Review: There was surely lots of pressure to top the crowd-and-critic pleasing comic-book adaptation
Iron Man, and the filmmakers set out to do just that. But where the original won kudos for its superb pacing and characterization,
Iron Man 2 does fall victim to Hollywood sequelitis in wanting to deliver bigger, louder, faster set pieces and new, more colorful characters, something that also plagued
Spider-Man 3. Indeed, the film is crammed with so much plot, sub-plots and ideas that it threatens to teeter into mush, leaving no lasting impression at the film's best parts, that of the brilliant, narcissistic Stark coming to terms with his own limitations and inner demons.

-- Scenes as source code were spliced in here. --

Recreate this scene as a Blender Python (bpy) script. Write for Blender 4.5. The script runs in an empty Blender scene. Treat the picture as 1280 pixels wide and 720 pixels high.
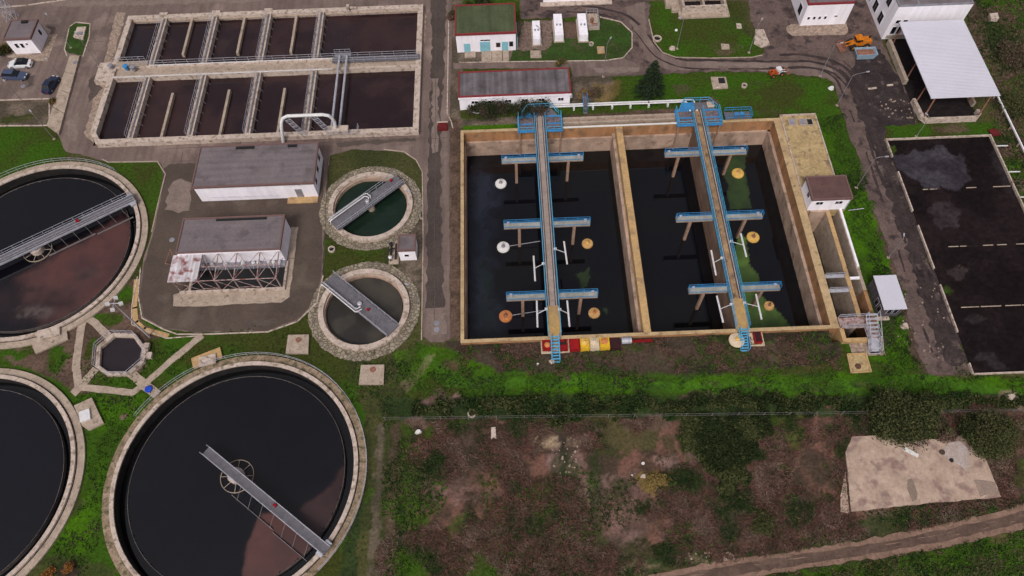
import bpy, math, random
import numpy as np
from mathutils import Vector, Matrix
from mathutils.geometry import delaunay_2d_cdt
random.seed(7)
RNG = np.random.default_rng(11)
SC = bpy.context.scene
COL = SC.collection
PI = math.pi

# ------------------------------------------------------------------ survey
CAMH = 95.0
FPX = 900.0
TH = math.atan(1620 / 900.0)
ROLL = math.atan(.0395)

def P(px, py, z=0.0):
    """ground survey: photograph point -> world x, y on the level z"""
    u = px - 640; v = -(py - 360)
    ca, sa = math.cos(ROLL), math.sin(ROLL)
    u2 = u * ca + v * sa; v2 = -u * sa + v * ca
    dx = u2; dy = v2 * math.sin(TH) + FPX * math.cos(TH); dz = v2 * math.cos(TH) - FPX * math.sin(TH)
    t = (z - CAMH) / dz
    return (dx * t, dy * t)

def PX(px, py, z=0): return P(px, py, z)[0]
def PY(px, py, z=0): return P(px, py, z)[1]
def PP(pts, z=0): return [P(a, b, z) for a, b in pts]

# ------------------------------------------------------------------ materials
def newmat(name):
    m = bpy.data.materials.new(name); m.use_nodes = True
    nt = m.node_tree
    return m, nt, nt.nodes['Principled BSDF']

def pm(name, c1, c2=None, scale=.6, rough=.85, bump=.25, fine=9.0, var=.35, spec=.1, metal=0.0, c3=None, c3at=.62, bdist=.05, streak=None):
    """surface: two-tone large noise, fine grain, optional stain colour c3, optional directional streaks"""
    m, nt, bs = newmat(name)
    N, L = nt.nodes, nt.links
    if c2 is None: c2 = tuple(x * .72 for x in c1)
    geo = N.new('ShaderNodeNewGeometry')
    pos = geo.outputs['Position']
    n1 = N.new('ShaderNodeTexNoise'); n1.inputs['Scale'].default_value = scale; n1.inputs['Detail'].default_value = 6; n1.inputs['Roughness'].default_value = .62
    L.new(pos, n1.inputs['Vector'])
    r = N.new('ShaderNodeValToRGB'); r.color_ramp.elements[0].position = .34; r.color_ramp.elements[1].position = .66
    r.color_ramp.elements[0].color = (*c2, 1); r.color_ramp.elements[1].color = (*c1, 1)
    L.new(n1.outputs['Fac'], r.inputs['Fac'])
    col = r.outputs['Color']
    if c3:
        n3 = N.new('ShaderNodeTexNoise'); n3.inputs['Scale'].default_value = scale * 1.7; n3.inputs['Detail'].default_value = 8
        ad = N.new('ShaderNodeVectorMath'); ad.operation = 'ADD'; ad.inputs[1].default_value = (31, 17, 5)
        L.new(pos, ad.inputs[0]); L.new(ad.outputs[0], n3.inputs['Vector'])
        mr = N.new('ShaderNodeMapRange'); mr.inputs[1].default_value = c3at - .06; mr.inputs[2].default_value = c3at + .08
        L.new(n3.outputs['Fac'], mr.inputs[0])
        mx = N.new('ShaderNodeMix'); mx.data_type = 'RGBA'; L.new(mr.outputs[0], mx.inputs[0]); L.new(col, mx.inputs[6]); mx.inputs[7].default_value = (*c3, 1)
        col = mx.outputs[2]
    if streak:
        sv, amt = streak
        sm = N.new('ShaderNodeVectorMath'); sm.operation = 'MULTIPLY'; sm.inputs[1].default_value = sv
        L.new(pos, sm.inputs[0])
        ns = N.new('ShaderNodeTexNoise'); ns.inputs['Scale'].default_value = 1; ns.inputs['Detail'].default_value = 5
        L.new(sm.outputs[0], ns.inputs['Vector'])
        ms = N.new('ShaderNodeMapRange'); ms.inputs[1].default_value = .35; ms.inputs[2].default_value = .7; ms.inputs[3].default_value = 1 + amt * .4; ms.inputs[4].default_value = 1 - amt
        L.new(ns.outputs['Fac'], ms.inputs[0])
        hv = N.new('ShaderNodeVectorMath'); hv.operation = 'SCALE'
        L.new(col, hv.inputs[0]); L.new(ms.outputs[0], hv.inputs['Scale']); col = hv.outputs[0]
    n2 = N.new('ShaderNodeTexNoise'); n2.inputs['Scale'].default_value = fine; n2.inputs['Detail'].default_value = 4; n2.inputs['Roughness'].default_value = .7
    L.new(pos, n2.inputs['Vector'])
    mv = N.new('ShaderNodeMapRange'); mv.inputs[1].default_value = .3; mv.inputs[2].default_value = .7
    mv.inputs[3].default_value = 1 - var; mv.inputs[4].default_value = 1 + var
    L.new(n2.outputs['Fac'], mv.inputs[0])
    sc = N.new('ShaderNodeVectorMath'); sc.operation = 'SCALE'
    L.new(col, sc.inputs[0]); L.new(mv.outputs[0], sc.inputs['Scale'])
    L.new(sc.outputs[0], bs.inputs['Base Color'])
    bs.inputs['Roughness'].default_value = rough
    bs.inputs['Metallic'].default_value = metal
    bs.inputs['Specular IOR Level'].default_value = spec
    if bump:
        b = N.new('ShaderNodeBump'); b.inputs['Strength'].default_value = bump; b.inputs['Distance'].default_value = bdist
        L.new(n2.outputs['Fac'], b.inputs['Height']); L.new(b.outputs['Normal'], bs.inputs['Normal'])
    return m

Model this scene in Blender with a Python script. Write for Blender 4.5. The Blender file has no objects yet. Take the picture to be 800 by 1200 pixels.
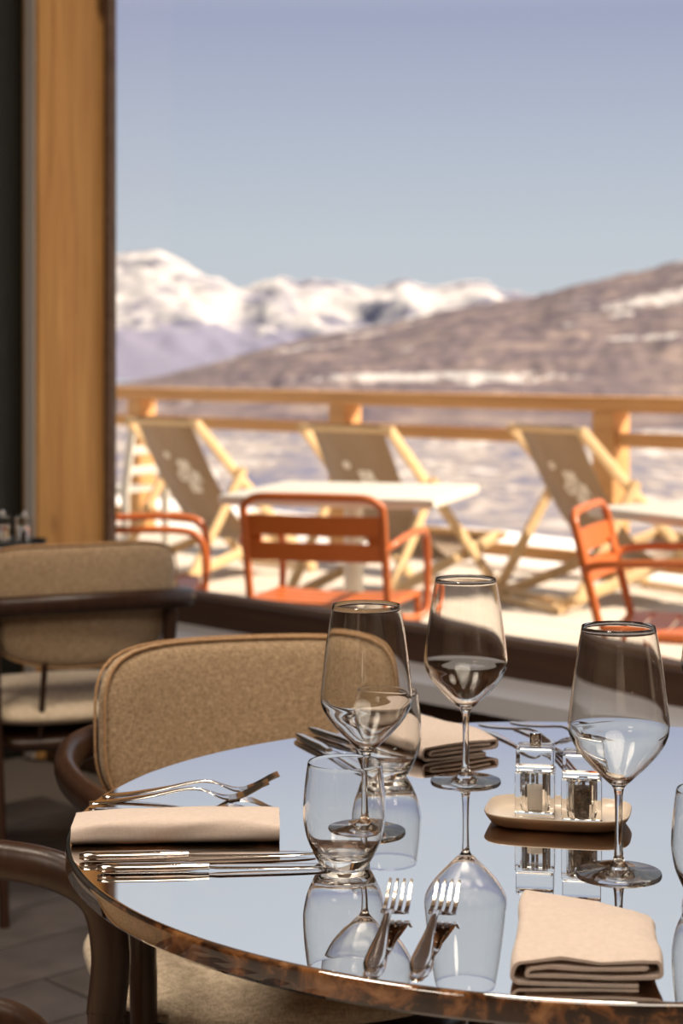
import bpy, bmesh, math, random
from math import sin, cos, pi, sqrt, radians as rad
from mathutils import Vector, Matrix, noise

random.seed(7)
S = bpy.context.scene
COL = S.collection

# ------------------------------------------------------------------ camera
FPX, YH, EYE = 2150.0, 420.0, 1.23          # focal length and horizon row for an 800 x 1200 frame
cam = bpy.data.cameras.new('camera')
cam.sensor_fit = 'AUTO'; cam.sensor_width = 36.0
cam.lens = FPX / 1200.0 * 36.0
cam.shift_y = -(600.0 - YH) / 1200.0
cam.clip_start = 0.05; cam.clip_end = 60000
cam.dof.use_dof = True; cam.dof.focus_distance = 1.78; cam.dof.aperture_fstop = 7.0
camo = bpy.data.objects.new('camera', cam); COL.objects.link(camo)
camo.location = (0, 0, EYE); camo.rotation_euler = (pi / 2, 0, 0)
S.camera = camo

# ------------------------------------------------------------------ sky
w = bpy.data.worlds.new('sky'); S.world = w; w.use_nodes = True
nt = w.node_tree; nt.nodes.clear()
out = nt.nodes.new('ShaderNodeOutputWorld'); bg = nt.nodes.new('ShaderNodeBackground')
tc = nt.nodes.new('ShaderNodeTexCoord'); sx = nt.nodes.new('ShaderNodeSeparateXYZ'); rp = nt.nodes.new('ShaderNodeValToRGB')
nt.links.new(tc.outputs['Generated'], sx.inputs[0]); nt.links.new(sx.outputs['Z'], rp.inputs[0])
nt.links.new(rp.outputs[0], bg.inputs[0]); nt.links.new(bg.outputs[0], out.inputs[0])
el = rp.color_ramp.elements
el[0].position = 0.0; el[0].color = (.60, .62, .66, 1)
el[1].position = 1.0; el[1].color = (.48, .53, .64, 1)
for p, c in ((.06, (.57, .61, .67)), (.12, (.475, .52, .63)), (.185, (.37, .40, .56)), (.24, (.55, .58, .65)), (.34, (.62, .65, .71)), (.6, (.56, .60, .68))):
    e = el.new(p); e.color = (*c, 1)
bg.inputs[1].default_value = 1.0

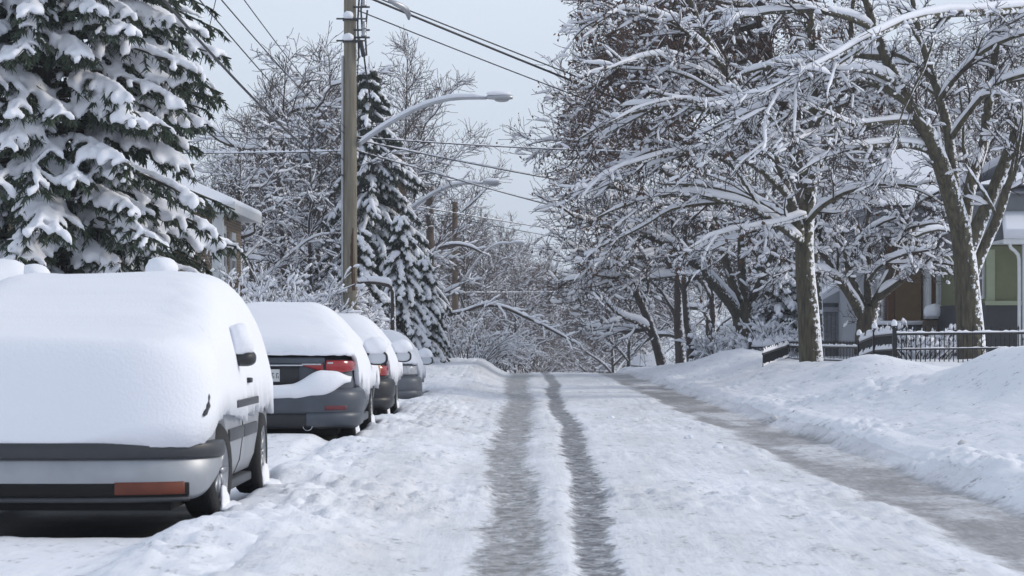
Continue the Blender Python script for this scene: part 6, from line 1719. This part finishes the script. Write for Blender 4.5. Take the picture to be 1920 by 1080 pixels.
# ------------------------------------------------------------------ snow chunks thrown up by the plough
M['chunk'] = mat('dirty_snow_lump', (.62, .62, .63), .8, var=.2, vscale=20, bump=.5, bscale=40)
for k, (px, py, r, lb, mm) in enumerate([(1345, 838, .055, 'round snowball lying on the packed snow between the tracks', 'snow'), (1453, 789, .085, 'dirty grey ice lump at the edge of the right-hand wheel track', 'chunk'), (1395, 888, .045, 'small snow lump in front of the round snowball', 'snow'),
                                       (1145, 785, .05, 'snow clod beside the narrow dark rut', 'snow'), (1290, 822, .05, 'flat broken snow clod nearer the centre than the snowball', 'snow'), (1806, 832, .05, 'grey lump half sunk in the right-hand bank', 'chunk')]):
    Yk = EYE * F_PX / (py - CY)
    for _ in range(6):
        q = P(px, py, Yk); dz = q[2] - Hat(q[0], Yk); Yk += dz * F_PX / (py - CY) * .7
    q = P(px, py, Yk)
    solo('snow_lump', blob((q[0], q[1], Hat(q[0], Yk) + r * .1), (r * .95, r * .8, r * .6), 10, 500 + k, .6, -.8), M[mm], lb, 'snow lump', group='lumps thrown up on the road')

# the car roof showing past the leaning trunk
cy_ = 118.0
b = ground_at(1236, cy_, 0)
t = thing('distant_car', 'snow-roofed car half hidden behind the leaning trunk at the crest', 'car', tuple(b))
zc = P(0, 664, cy_)[2] - 1.52
part('body', xf(body_geo(4.2, 1.7, [(0, .85), (.1, .9), (.9, 1.0), (1.6, 1.38), (2.9, 1.38), (3.6, 1.0), (4.2, .8)]), .15, (b[0], cy_, zc)), M['dark_paint'], t)
g = shell(4.2, 1.7, [(0, 1.0), (.5, 1.12), (1.0, 1.25), (1.6, 1.52), (2.9, 1.52), (3.6, 1.15), (4.2, 1.0)], lambda s, sd1: .95 + 0 * s, lambda v: np.interp(v, [0, 1.6, 2.9, 4.2], [.1, .35, .35, .1]), off=.05, lump=.03, seed=12)
part('snow_blanket', xf(g, .15, (b[0], cy_, zc)), M['snow_car'], t)
for a in (.9, 3.3):
    for sd1 in (-.8, .8):
        v = xf((np.array([[sd1, a, .32]]), []), .15, (b[0], cy_, zc))[0][0]
        part('wheel', xf(lathe([(.001, -.09), (.3, -.09), (.3, .09), (.001, .09)], 20, 'x'), .15, tuple(v)), M['rubber'], t)

# ------------------------------------------------------------------ cold air: everything sits in one thin, even haze
hz = bpy.data.materials.new('cold_haze'); hz.use_nodes = True
hn = hz.node_tree; hn.nodes.clear()
ho = hn.nodes.new('ShaderNodeOutputMaterial'); hv = hn.nodes.new('ShaderNodeVolumePrincipled')
hv.inputs['Color'].default_value = (0.86, 0.9, 0.97, 1); hv.inputs['Density'].default_value = 0.0008; hv.inputs['Anisotropy'].default_value = 0.2
hn.links.new(hv.outputs['Volume'], ho.inputs['Volume'])
g = box(-420, 420, -45, 1000, float(ZZ.min()) - 1.0, 48.0)
put('haze', mesh('haze', g[0], g[1], False), hz, None, label='thin cold haze filling the street', kind='stuff')
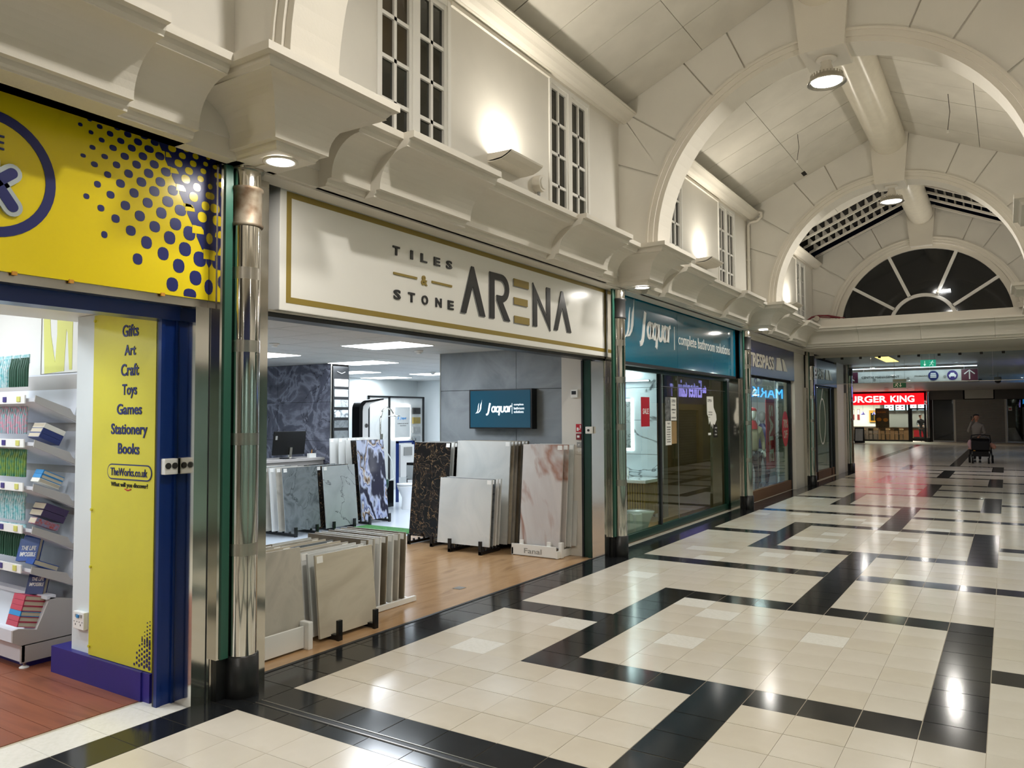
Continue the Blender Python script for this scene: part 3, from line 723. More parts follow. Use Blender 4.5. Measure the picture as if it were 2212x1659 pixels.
# ---- bookshop entrance
bk = struct('door_1')
def b2(n, m, *a, par=None): return MB().box(*a).build(n, m, par or bk)
b2('head_frame', 'blue_frame', -4.75, -4.3, -22, -5.7, 7.45, 7.75)
b2('jamb', 'blue_frame', -4.47, -4.38, -6.06, -5.98, 0, 7.5); b2('jamb', 'blue_frame', -4.46, -4.40, -5.98, -5.72, 0, 7.5); b2('jamb_edge', 'ink', -4.52, -4.47, -6.06, -5.9, 0, 7.5); b2('jamb', 'blue_frame', -4.62, -4.36, -5.76, -5.7, 0, 7.5)
b2('reveal_panel', 'navy', -4.36, -4.1, -5.70, -5.66, 0, 7.6)
lk = thing('shutter_lock', 'small white key switch box on the blue door frame', 'key switch', (-4.4, -5.9, 4.4))
MB().box(-4.4, -4.26, -6.03, -5.74, 4.43, 4.74).build('housing', 'white_plastic', lk, bevel=.02)
for y in (-5.96, -5.82): MB().tube([(-4.27, y, 4.6), (-4.24, y, 4.6)], .06, 14, smooth=False).build('key_barrel', 'sleeve', lk)
ww = struct('wall_bookshop')
def b3(n, m, *a): return MB().box(*a).build(n, m, ww)
b3('return_wall', 'wall_cool', -7.72, -4.7, -5.9, -5.0, 0, 7.75)
b3('partition', 'wall_cool', -26, -7.72, -5.0, -4.9, 0, 9.6)
b3('lobby_ceiling', 'paint_white', -8.6, -4.7, -22, -5.0, 7.76, 7.9); b3('ceiling_upstand', 'paint_white', -8.7, -8.6, -22, -5.0, 7.76, 9.6)
b3('shop_ceiling', 'paint_white', -26, -8.7, -30, -5, 9.5, 9.6); b3('back_wall', 'wall_cool', -26.1, -26, -30, -5, 0, 9.6); b3('side_wall', 'wall_cool', -26, -4.6, -30.1, -30, 0, 9.6)
tag(MB().box(-8.3, -4.95, -6.03, -5.9, 0, .56).box(-8.3, -7.72, -5.9, -5.3, 0, .56).box(-4.98, -4.7, -6.0, -5.9, 0, .56).build('baseboard_bookshop', 'blue_skirt'), kind='structure')
P = PF(-5.92)
t = thing('category_panel', 'tall yellow wall panel listing Gifts Art Craft Toys Games Stationery Books', 'sign', (-5.8, -5.92, .56))
MB().box(-6.97, -4.72, -5.95, -5.91, .57, 7.72).build('board', 'yellow2', t)
P = PF(-5.952)
for i_, (s, h, wd, de) in enumerate((('Gifts', .25, .57, 0), ('Art', .22, .40, 0), ('Craft', .25, .63, 0), ('Toys', .29, .52, .07), ('Games', .22, .88, 0), ('Stationery', .29, 1.28, .07), ('Books', .22, .75, 0))):
    z = 7.31-.402*i_-h/2-de/2; text(s, P, -5.61-wd/2, -5.61+wd/2, z+.01, z+h+.01, 'navy', t, .01, .018)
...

For sure, the three main action set pieces are impressive and fun: a terrific, scene-chewing, Russian-speaking Mickey Rourke as Whiplash makes a splash chopping race cars on a
Monaco race track; buddies Stark and Rhodes (this time around played by a no-nonsense Don Cheadle, replacing Terence Howard) battle it out in different Iron Man suits; and then there's the over-wrought, over-long chaotic finale as Iron Man and War Machine (a suit filled to the brim with Army weaponry) decimate a battalion of evil robots. Returning director Favreau is still the right choice for the material, giving all the high-tech
gadgetry and tons of CGI a human face, but he has succumbed to the "more is better" mentality, putting the pacing on overdrive. Despite some pathos and comic-level melodrama, short-changed is the film's character study exploring the triangle between Downey as flamboyant genius / captain of industry and the villains, the equally-brilliant orphaned scientist Rourke and slimy arms manufacturer Rockwell (in an amusing turn), playing flip sides of the same coin. Rounding up the rest of the cast, Paltrow, as trust-worthy girl-Friday Potts, and Johansson as super SHIELD agent Black Widow really don't get nearly enough screen time. At least
Johansson does get the chance to take down a building's worth of security guards in one of the film's cooler sequences. Thankfully, the script is clever, humorous and intense at the right moments, and the dialogue just clicks. But the real heart of the film is still the performance by Downey Jr., giving his character's rampant egotism and vanity such joyous insouciance that he's both mesmerizing and disarmingly charming. He's got a lot of competition with all the supporting characters and a new guy in a suit to contend with, but
Iron Man 2 - with all its gee-whiz adventure and high society elbowing - just wouldn't be the same without him.